In not leaving us to our own devices but (in breath-taking providence that has incalculable genius at its core) carefully directing us in our choices, God knows how to motivate our heart and stir us from the complacency that does not reflect the richness and challenges that life is meant to carry.

I love the story of Numbers 13 where God commands Moses to send out spies into the land they faced to check it out. Nothing is said by God about what they should expect, but what God has waiting there for them is certainly a lure. He is sending the spies out with the certain intention that they should see the bait, and bite the hook.

When they reached the Valley of Eshkol, they cut off a branch bearing a single cluster of grapes. Two of them carried it on a pole between them, along with some pomegranates and figs. That place was called the Valley of Eshkol because of the cluster of grapes the Israelites cut off there.” (Numbers 13:23-24)

You know the story well. The story is compelling. The Israelites have to weigh in the balance the risks – yes, YHWH (or God as we properly know Him)is with them and for them, and wants them to go into the land, but do they want to? God lets them choose!

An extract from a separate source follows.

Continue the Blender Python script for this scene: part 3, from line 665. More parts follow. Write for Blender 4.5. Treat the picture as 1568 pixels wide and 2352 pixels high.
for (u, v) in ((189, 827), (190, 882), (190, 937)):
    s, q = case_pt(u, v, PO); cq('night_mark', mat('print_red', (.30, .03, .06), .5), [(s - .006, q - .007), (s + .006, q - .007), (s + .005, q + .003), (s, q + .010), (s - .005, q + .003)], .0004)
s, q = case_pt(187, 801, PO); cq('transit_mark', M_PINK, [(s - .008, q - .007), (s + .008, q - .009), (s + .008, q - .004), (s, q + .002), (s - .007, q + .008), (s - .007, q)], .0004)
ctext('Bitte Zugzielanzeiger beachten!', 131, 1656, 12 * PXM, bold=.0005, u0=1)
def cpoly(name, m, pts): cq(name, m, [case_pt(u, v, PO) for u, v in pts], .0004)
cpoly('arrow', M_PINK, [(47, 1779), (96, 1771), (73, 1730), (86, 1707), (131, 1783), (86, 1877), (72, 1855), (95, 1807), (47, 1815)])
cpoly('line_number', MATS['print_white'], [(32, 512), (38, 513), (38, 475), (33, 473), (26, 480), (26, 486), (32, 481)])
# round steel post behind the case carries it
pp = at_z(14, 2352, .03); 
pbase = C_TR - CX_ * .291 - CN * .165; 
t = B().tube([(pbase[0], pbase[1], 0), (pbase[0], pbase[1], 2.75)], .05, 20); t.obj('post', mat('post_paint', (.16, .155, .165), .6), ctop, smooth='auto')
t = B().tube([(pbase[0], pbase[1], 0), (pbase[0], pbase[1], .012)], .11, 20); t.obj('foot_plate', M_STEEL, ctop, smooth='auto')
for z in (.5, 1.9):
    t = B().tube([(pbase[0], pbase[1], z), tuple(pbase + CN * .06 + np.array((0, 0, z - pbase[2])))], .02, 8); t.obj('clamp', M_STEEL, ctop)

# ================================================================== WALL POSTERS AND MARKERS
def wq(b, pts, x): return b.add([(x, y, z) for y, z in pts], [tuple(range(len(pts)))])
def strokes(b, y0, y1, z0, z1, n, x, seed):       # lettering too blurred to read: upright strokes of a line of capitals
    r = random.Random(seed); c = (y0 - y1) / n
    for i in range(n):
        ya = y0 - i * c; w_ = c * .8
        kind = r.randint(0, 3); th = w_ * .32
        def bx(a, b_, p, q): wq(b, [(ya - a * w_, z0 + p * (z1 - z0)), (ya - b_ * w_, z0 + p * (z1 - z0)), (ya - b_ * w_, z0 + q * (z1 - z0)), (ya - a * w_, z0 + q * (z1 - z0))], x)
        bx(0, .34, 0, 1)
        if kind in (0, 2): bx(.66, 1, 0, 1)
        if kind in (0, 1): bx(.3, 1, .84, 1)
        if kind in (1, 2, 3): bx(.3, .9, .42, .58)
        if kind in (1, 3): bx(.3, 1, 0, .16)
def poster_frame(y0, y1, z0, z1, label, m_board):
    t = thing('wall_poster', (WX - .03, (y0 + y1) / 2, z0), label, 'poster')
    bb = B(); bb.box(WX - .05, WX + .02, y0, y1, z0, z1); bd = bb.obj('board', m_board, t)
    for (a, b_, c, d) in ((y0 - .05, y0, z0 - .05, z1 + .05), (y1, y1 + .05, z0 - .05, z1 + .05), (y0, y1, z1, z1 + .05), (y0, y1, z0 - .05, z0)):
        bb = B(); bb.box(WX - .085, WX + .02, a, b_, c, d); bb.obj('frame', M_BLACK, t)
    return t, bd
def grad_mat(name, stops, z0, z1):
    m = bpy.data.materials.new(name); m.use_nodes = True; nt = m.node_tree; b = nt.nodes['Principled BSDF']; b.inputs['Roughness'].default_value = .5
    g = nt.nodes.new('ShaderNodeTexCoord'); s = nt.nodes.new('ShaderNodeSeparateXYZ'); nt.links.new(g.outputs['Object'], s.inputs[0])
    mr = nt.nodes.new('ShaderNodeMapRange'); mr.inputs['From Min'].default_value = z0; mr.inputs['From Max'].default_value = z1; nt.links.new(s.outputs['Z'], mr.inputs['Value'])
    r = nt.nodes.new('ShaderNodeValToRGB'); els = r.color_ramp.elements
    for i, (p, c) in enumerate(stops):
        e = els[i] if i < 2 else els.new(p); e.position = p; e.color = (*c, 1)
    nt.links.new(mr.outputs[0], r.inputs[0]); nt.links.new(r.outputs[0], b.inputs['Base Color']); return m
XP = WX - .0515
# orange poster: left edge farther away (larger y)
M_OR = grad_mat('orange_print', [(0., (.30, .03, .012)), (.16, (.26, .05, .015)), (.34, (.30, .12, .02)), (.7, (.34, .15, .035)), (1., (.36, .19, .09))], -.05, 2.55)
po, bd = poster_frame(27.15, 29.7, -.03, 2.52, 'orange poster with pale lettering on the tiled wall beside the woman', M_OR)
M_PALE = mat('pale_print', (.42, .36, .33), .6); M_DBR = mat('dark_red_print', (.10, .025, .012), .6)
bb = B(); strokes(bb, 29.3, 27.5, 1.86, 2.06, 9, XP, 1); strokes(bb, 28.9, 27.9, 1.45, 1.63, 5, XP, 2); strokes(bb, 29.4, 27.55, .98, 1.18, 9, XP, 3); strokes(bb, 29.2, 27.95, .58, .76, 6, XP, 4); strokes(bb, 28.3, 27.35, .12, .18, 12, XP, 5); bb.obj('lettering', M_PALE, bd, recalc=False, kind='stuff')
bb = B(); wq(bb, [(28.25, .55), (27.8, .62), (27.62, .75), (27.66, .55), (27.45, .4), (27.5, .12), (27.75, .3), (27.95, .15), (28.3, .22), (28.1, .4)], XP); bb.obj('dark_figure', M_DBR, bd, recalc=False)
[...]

Fear rules the moment and has an impact on the nation as they make the terrible decision to not listen to Joshua and Caleb, the two future leaders of Israel but in a moment lacking all faith in God, turn away to  listen to a majority who say that it cannot be done. Fear is the antithesis of faith. They already have forgotten the incredible moments of their liberation, and emancipation from the slavery of the magnificent Egyptian army, forgotten the miracles, forgotten the provision and forgotten that God is there.

What fruit, what spoil! Look at what we found, listen to our stories! God is with us! In our day the same can be said. God continuously, in every generation calls us to be like  the sons of Issachar, men who understood the times, with knowledge of what Israel should do. He also brings these stories to life, for as the Apostle Paul said, these stories were written for us upon whom the ends of the ages have come.

It is not the transfer of wealth of the nations to the Church that we are looking for, but the Lord is certainly luring us, it is not the bait of food and provision (He already said He knows about those things and will provide) but something that will give us great joy. Go and make disciples of all nations, telling them everything about the wonderful God that welcomes them.  God never throws down a red carpet for us. It is a fanciful idea. Sure, there is a red carpet metaphorically speaking, but it is for Him. We are not even invited to follow Him, not invited to walk in righteousness or godliness. It is not an invitation, it is imperative.

We want to see God do, what He said He will do. He calls us to Himself, and in that calling He is always sending. The giants I refer to in the title of this post, are those who have given themselves to the pursuit of leading others to Jesus as disciples and lovers of God.  It is a table of fellowship and communion, and the reality is that everyone in the Church has a place at that table. They just have to find their setting place, and  decide that they will take their place.

And if the grapes are magnificent, the wine will be amazing!